Musterzimmer in der Halle
Riebel Generalunternehmer (Riebel-GU) baute für das Hotel Abasto in München-Feldmoching ein Musterzimmer in der Halle von KaSpaces in München-Garching. Jochen Appelmann, Leiter Projektentwicklung bei Riebel-GU, entschied sich bewusst dagegen, das Musterzimmer im Hotel selbst einzurichten: „Dann ist es zu spät, um noch Planungsentscheidungen treffen zu können. Der Rohbau steht, die Ausbaugewerke haben meist schon begonnen, sodass man maximal bei der Möblierung reagieren kann. Anderweitige Änderungen werden extrem teuer und erfordern umfangreichere Umplanungen“, begründet er. Aus diesem Grund fingen die Baumaßnahmen für das Musterzimmer in Garching zeitgleich mit dem Ausheben der Baugrube an. So blieb ausreichend Zeit, um Anpassungen vorzunehmen. Im Hotel Abasto sind beispielsweise die Badtüren höher, die Klimageräte befinden sich an einer anderen Stelle und auch im Versorgungsschacht, bei den Bodenbelägen, den Sockelleisten sowie anderen optischen Details kam es zu Modifikationen.

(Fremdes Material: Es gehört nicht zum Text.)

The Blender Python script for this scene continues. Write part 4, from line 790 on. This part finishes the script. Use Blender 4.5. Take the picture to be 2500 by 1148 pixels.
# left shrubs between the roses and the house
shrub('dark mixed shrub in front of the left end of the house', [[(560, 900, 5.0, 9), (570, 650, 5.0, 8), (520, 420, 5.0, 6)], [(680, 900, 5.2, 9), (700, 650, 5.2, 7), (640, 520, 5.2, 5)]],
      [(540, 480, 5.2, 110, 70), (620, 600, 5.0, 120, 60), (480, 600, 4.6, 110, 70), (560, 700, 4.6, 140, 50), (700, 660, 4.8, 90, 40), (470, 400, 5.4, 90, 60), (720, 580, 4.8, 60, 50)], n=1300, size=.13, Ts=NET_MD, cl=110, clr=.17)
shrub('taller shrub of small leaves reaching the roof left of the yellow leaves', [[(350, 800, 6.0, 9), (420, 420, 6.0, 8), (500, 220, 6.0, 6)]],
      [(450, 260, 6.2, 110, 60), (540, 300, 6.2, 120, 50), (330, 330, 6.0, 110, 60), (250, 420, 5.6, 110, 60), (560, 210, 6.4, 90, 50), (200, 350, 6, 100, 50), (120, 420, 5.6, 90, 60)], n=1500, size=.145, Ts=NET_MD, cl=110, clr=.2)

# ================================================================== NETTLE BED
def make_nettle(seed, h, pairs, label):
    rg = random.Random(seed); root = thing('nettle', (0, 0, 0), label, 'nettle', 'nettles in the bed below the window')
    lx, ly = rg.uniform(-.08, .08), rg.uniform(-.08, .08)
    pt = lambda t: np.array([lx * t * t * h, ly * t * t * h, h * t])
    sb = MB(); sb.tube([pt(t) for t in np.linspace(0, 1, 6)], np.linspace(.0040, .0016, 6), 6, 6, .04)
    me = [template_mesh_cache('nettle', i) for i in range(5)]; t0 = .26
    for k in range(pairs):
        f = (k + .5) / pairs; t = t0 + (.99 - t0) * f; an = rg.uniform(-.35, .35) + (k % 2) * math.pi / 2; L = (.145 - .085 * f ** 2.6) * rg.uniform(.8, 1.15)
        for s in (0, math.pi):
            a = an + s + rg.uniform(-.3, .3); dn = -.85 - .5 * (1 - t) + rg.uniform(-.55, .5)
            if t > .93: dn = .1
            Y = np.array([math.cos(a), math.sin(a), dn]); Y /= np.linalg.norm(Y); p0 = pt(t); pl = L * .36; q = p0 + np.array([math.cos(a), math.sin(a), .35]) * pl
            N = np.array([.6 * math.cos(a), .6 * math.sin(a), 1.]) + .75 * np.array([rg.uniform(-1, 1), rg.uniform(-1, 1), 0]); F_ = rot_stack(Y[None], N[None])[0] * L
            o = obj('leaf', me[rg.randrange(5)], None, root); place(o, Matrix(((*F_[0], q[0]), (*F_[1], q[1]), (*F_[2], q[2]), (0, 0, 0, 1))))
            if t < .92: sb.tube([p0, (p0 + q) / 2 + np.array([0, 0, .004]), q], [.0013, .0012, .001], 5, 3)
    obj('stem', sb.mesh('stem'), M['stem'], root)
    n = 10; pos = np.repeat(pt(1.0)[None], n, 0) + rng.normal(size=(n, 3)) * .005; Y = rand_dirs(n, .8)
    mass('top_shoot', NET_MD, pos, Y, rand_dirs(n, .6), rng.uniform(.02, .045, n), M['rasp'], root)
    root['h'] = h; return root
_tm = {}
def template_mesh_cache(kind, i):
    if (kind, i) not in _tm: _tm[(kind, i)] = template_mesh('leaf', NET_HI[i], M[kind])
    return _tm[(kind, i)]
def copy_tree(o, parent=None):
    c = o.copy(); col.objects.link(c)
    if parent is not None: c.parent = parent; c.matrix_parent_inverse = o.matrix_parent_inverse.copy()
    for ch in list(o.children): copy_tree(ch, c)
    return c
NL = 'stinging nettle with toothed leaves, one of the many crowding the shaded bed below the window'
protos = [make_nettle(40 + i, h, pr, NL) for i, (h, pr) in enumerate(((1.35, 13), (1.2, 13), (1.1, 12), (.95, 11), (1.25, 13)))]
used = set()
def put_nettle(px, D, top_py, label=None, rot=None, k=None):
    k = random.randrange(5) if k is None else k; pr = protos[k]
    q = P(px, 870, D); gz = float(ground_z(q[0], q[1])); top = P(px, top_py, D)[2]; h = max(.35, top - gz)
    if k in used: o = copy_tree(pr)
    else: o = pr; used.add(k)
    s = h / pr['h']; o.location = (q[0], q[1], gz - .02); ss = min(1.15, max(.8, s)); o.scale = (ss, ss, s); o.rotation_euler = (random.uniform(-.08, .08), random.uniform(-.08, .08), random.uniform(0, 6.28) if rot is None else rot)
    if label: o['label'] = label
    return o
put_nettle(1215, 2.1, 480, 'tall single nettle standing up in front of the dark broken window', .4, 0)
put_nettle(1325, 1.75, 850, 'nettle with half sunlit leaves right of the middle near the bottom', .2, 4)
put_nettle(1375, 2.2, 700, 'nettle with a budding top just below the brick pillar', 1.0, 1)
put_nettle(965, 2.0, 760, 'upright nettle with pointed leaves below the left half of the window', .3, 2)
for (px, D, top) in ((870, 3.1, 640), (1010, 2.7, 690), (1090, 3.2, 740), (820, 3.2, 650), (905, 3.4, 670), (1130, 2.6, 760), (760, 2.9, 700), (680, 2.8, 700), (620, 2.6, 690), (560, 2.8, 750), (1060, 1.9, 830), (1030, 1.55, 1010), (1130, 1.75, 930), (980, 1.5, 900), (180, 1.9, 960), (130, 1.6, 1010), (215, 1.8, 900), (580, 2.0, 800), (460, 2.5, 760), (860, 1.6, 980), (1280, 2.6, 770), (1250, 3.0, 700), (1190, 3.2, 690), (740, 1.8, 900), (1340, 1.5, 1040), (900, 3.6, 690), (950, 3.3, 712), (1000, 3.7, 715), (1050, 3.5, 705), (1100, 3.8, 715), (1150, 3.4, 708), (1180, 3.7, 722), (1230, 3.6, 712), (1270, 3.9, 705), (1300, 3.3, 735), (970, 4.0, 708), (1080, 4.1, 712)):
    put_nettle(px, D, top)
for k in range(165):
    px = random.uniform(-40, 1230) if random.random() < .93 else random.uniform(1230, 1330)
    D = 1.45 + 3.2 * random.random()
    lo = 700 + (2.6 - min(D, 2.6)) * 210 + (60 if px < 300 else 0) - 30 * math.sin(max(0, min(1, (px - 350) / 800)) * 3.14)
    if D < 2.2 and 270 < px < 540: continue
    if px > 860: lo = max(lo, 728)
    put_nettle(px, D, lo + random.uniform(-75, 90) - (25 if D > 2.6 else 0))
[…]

Laut Appelmann übertrafen die daraus folgenden Einsparungen beim Bau des Hotels die Kosten für das Musterzimmer „bei weitem“.
Fazit
Ein Musterzimmer gibt Sicherheit bei der Planung, unabhängig davon, ob eine Immobilie renoviert wird, oder es sich um einen Neubau handelt: Irren ist menschlich! Ein Fehler in einem Musterzimmer ist einfacher entdeckt als in einem Gebäudeplan. Darüber hinaus kann man ihn wesentlich unkomplizierter, schneller und günstiger beseitigen, als Nachbesserungen in mehreren Hotelzimmern vorzunehmen. Vor allem, wenn dort eigentlich bereits zahlende Gäste nächtigen sollten. Auch bei der Vermarktung bieten Musterzimmer Vorteile. Denn Fotos von einem Musterzimmer ersetzen Renderings. Hier können mögliche Partner oder Pressevertreter das Projekt bereits in einem frühen Stadium live erleben.
Ein Musterzimmer in der Halle lohnt sich, wenn die Planung noch nicht abgeschlossen ist. Denn man hat genug Zeit, um Neues auszuprobieren sowie verschiedene Raumkonzepte zu erleben und zu testen. Umfangreiche Modifikationen lassen sich vergleichsweise einfach umsetzen. Wer früh genug in die Planung einsteigt, kann sogar noch grundlegende Änderungen, etwa am Rohbau, vornehmen. Ein Musterzimmer direkt im Hotel empfiehlt sich vor allem dann, wenn Planer bereits eine konkrete Idee haben und nur noch Kleinigkeiten zur Debatte stehen.